As an inducement to the above-named persons to act as attorneys-in-fact and agents hereunder, the undersigned hereby agrees to indemnify and hold harmless such persons for, from and in respect of any and all liabilities, obligations, damages, judgments, settlements, fines, penalties, costs, and expenses (including, without limitation, reasonable attorneys- fees) that result from, relate to or arise out of any act or omission of any or all of such persons in connection with the preparation, execution and filing with the Commission of any and all Forms 3, Forms 4, and Forms 5 pursuant to this Limited Power of Attorney, provided that such act or omission does not constitute willful misconduct or recklessness under Indiana law. Further, the undersigned acknowledges that the foregoing attorneys-in-fact and agents, in serving in such capacity at the undersigned’s request, are not assuming nor is Old National Bancorp assuming any of the undersigned's responsibilities to comply with Section 16 of the Securities Exchange Act of 1934, as amended, and the rules and regulations promulgated thereunder.

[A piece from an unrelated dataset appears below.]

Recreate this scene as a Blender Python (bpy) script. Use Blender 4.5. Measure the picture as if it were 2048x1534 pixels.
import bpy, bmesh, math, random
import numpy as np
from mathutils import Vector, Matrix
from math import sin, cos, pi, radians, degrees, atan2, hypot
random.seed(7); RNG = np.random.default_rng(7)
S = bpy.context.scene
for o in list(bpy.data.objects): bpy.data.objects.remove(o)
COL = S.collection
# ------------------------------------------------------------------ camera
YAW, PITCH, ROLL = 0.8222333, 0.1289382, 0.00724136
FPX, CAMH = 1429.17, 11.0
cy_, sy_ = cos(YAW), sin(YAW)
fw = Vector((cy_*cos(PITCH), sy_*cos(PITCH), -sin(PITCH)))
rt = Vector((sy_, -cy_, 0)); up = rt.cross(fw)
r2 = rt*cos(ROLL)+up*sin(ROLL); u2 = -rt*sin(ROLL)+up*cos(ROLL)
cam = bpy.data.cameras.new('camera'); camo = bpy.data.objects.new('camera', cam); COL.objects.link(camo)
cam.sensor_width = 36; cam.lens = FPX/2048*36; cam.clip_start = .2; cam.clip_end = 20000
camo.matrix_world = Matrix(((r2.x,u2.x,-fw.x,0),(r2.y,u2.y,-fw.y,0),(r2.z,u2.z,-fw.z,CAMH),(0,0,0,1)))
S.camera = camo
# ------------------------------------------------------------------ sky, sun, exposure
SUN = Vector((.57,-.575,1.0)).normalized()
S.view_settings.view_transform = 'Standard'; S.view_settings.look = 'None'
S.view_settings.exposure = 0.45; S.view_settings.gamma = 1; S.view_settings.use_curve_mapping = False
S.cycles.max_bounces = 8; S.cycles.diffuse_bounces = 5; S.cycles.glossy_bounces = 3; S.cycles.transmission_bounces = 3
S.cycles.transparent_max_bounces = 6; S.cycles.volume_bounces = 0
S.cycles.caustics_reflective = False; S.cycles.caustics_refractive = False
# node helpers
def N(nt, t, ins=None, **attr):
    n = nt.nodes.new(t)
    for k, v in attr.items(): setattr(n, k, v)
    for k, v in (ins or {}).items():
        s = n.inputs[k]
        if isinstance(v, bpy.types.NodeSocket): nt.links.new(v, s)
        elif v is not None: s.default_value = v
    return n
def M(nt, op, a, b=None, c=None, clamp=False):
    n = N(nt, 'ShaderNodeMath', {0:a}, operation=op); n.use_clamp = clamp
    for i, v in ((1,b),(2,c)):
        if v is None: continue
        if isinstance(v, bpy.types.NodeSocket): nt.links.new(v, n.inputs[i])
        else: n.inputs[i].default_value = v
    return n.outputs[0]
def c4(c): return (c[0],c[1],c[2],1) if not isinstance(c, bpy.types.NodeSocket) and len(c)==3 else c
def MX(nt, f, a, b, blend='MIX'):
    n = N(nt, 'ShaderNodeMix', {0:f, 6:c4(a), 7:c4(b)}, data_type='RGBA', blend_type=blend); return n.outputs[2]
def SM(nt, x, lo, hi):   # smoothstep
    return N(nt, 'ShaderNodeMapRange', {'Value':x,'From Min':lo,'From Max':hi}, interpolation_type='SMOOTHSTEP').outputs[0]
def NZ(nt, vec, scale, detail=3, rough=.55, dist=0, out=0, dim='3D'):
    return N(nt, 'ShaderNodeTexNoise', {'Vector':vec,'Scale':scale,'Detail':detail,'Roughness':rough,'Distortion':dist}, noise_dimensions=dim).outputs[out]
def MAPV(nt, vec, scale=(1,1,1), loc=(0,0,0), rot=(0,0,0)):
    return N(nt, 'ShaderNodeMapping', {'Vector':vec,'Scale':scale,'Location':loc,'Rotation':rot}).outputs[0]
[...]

This Limited Power of Attorney shall become effective as of the closing date of the merger of First Midwest Bancorp, Inc. with Old National Bancorp pursuant to the Agreement and Plan of Merger, dated as of May 30, 2021, by and between First Midwest Bancorp, Inc. and Old National Bancorp, and shall continue in full force and effect until the undersigned has delivered to each of the above-named attorneys-in-fact and agents written notice of revocation hereof.

IN WITNESS WHEREOF, the undersigned has executed this Limited Power of Attorney as of this 15th day of February, 2022.